Heaping coals of fire

. . . and by peace shall destroy many.
— Daniel 8:25 (KJV)

It happens several times a day. After asking a child to do something nicely three times (or more), I finally threaten, yell or become sarcastic.

The response: “Sheesh, OK. Why do you have to be so mean about it?”

The answer: Because being nice didn’t work.

This is true in much of life.

I spent the last several months trying to politely get someone to service our furnace. Finally, I put on my annoyed, bossy tone. I subtly threatened to blame the HVAC company should anything happen to our furnace. Lo and behold, the work order was issued; I got what I wanted.

Election season is here, and successful politicians don’t play nice. Studies show negative ads influence voters more than the positive.

There are times when diplomacy is successful. But it increasingly feels like “being nice” comes up empty.

As a youth I read Coals of Fire by Elizabeth Bauman. It is a collection of true stories, examples of peacemaking and showing love for one’s enemies. One tells of an elderly couple who awake in the middle of the night to the sounds of people walking around on their roof. They catch several men in the act of stealing their thatch roof. Instead of yelling or threatening physical violence, the woman prepares a midnight snack for the thieves. After the men shamefacedly eat her food, they silently go out and return the thatch to the roof.

Through my young years, I assumed that the thatched roof couple were angelic creatures who truly loved those bad men on the roof. They were bound to offer them food and forgiveness, because they were just that good.

Because of this, I continually missed the significance of the book’s title.

“Coals of fire” comes from Proverbs 25 (later quoted in Romans 12): “If your enemies are hungry, give them bread to eat; if they are thirsty, give them water to drink; for you will heap coals of fire on their heads, and the Lord will reward you.”

When I actually thought about the proverb, it seemed incongruous with the Anabaptist emphasis of loving one’s enemy for no other reason than because Jesus taught us to.
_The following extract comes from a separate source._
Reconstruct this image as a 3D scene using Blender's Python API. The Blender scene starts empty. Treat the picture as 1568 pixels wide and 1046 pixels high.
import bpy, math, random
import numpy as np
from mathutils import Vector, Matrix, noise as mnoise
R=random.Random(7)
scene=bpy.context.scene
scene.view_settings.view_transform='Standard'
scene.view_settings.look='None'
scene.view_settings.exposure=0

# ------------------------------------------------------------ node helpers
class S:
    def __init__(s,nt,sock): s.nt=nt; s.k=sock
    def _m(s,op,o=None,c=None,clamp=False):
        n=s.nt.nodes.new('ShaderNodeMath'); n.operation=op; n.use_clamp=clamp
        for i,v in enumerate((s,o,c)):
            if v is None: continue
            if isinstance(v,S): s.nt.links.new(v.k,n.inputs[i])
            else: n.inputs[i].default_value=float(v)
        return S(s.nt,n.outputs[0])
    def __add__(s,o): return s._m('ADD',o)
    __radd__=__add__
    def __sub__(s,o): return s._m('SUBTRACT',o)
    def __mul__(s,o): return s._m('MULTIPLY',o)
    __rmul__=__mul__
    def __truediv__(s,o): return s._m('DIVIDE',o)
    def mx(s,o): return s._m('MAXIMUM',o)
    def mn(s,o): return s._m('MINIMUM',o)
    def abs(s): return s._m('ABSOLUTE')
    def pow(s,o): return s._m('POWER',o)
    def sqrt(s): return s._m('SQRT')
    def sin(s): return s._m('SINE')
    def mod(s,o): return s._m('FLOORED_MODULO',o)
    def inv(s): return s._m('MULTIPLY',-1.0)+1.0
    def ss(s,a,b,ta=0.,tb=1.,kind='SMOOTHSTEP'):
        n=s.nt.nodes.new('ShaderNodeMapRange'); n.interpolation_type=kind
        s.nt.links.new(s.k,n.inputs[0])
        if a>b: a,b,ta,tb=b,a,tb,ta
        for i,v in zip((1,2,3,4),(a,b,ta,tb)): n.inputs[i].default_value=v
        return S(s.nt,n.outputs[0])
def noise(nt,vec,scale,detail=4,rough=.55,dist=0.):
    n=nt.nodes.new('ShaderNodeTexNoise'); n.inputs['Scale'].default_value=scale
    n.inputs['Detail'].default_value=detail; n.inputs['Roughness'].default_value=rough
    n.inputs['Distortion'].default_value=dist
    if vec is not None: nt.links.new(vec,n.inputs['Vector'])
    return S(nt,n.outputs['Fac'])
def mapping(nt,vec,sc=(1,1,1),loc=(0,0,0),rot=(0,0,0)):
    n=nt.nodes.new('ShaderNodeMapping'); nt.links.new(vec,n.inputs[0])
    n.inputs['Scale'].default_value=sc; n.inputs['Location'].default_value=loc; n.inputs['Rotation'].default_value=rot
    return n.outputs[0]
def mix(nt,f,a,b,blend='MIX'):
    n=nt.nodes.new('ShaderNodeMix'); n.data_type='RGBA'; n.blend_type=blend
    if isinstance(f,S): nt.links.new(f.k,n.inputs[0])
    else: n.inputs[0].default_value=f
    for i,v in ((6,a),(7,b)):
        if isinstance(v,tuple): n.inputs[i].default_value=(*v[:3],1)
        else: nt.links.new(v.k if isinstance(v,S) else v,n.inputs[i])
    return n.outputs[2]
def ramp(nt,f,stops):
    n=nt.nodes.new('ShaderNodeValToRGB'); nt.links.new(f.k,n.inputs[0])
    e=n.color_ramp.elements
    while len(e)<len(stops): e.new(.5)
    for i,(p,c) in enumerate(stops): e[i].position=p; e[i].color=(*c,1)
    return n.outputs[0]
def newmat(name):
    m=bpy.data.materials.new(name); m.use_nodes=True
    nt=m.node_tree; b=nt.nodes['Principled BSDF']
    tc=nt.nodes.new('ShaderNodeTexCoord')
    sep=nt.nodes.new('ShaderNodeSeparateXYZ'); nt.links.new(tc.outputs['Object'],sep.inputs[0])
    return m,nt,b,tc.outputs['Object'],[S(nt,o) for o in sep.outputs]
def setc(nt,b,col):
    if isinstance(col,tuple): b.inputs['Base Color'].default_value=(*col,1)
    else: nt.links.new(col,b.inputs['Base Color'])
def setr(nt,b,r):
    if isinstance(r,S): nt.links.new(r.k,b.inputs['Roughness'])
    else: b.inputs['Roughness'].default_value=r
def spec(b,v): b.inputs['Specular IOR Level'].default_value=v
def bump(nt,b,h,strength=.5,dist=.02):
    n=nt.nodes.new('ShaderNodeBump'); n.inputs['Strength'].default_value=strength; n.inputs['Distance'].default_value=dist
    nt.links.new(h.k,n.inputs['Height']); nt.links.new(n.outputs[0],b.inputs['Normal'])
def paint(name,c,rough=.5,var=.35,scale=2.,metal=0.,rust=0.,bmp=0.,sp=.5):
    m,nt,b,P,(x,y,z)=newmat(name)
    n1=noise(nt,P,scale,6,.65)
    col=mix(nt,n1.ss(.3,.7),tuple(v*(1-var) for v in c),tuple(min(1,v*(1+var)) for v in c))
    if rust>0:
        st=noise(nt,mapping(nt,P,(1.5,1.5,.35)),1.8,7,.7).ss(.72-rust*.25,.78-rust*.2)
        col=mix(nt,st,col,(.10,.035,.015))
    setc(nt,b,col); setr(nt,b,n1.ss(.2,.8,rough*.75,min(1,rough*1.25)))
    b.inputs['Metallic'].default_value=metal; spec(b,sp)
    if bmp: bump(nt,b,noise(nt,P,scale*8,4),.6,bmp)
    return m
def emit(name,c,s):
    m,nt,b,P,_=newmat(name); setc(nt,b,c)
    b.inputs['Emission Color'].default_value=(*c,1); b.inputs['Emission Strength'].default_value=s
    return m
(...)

Proverbs 25 suggests that, in fact, our acts of kindness don’t have to spring from a well of genuine, inner kindness. Returning good for evil could be a strategic way to punish our enemies. Kindness can be a weapon.

Theologian Walter Wink once explained that Jesus was in the coal-heaping business. Jesus’ turned cheek was not weakness but an act of subversive submission. When someone steals our coat, giving them our shirt as well is a calculated kindness.

In Wink’s version, the punishment of hot coals is in the form of guilt, and the goal is repentance. Our enemies are shamed by our love, which motivates them to change.

But there are other ways to view this strategy. When I explained the concept of heaping coals as a nonviolent way to deal with conflict, one person said, “so like, emotional violence instead.”

Indeed, there are manipulative ways to shovel coals. I’ve found that one effective way to get my children to do something is to start doing it myself. Instead of yelling, I heave a sigh loud enough for all to hear and commence doing the chore. When they notice me working in their place, they feel guilty and start to help. Unfortunately, in my case my sacrificial act is more passive-aggressive manipulation than kindness. But it does get results.

My daughter listened to my thoughts on coals of fire and the possible ways to interpret and use the concept. She said, “Yeah, well, that doesn’t usually work anyway. Mean people don’t change that quickly.”

Unfortunately, she’s right. Too often our enemies are able to take the heat. Sometimes the men on the roof enjoy the meal and go on their merry way, taking the thatch with them.

There are also times we are the enemy, and despite another’s mercy towards us, we remain blind to our sin.

Love is a messy business, and discerning how to put it into practice can keep you up at night. Should we focus on heaping the hot coals, the promised reward from God, or offering food and drink?

The divine qualities of love — kindness, mercy, forgiveness — are learned behaviors. Often we show love not because we want to but because we have chosen to follow the Teacher who says we must.

Sarah Kehrberg lives in the Craggy Mountains of western North Carolina with her husband and three children.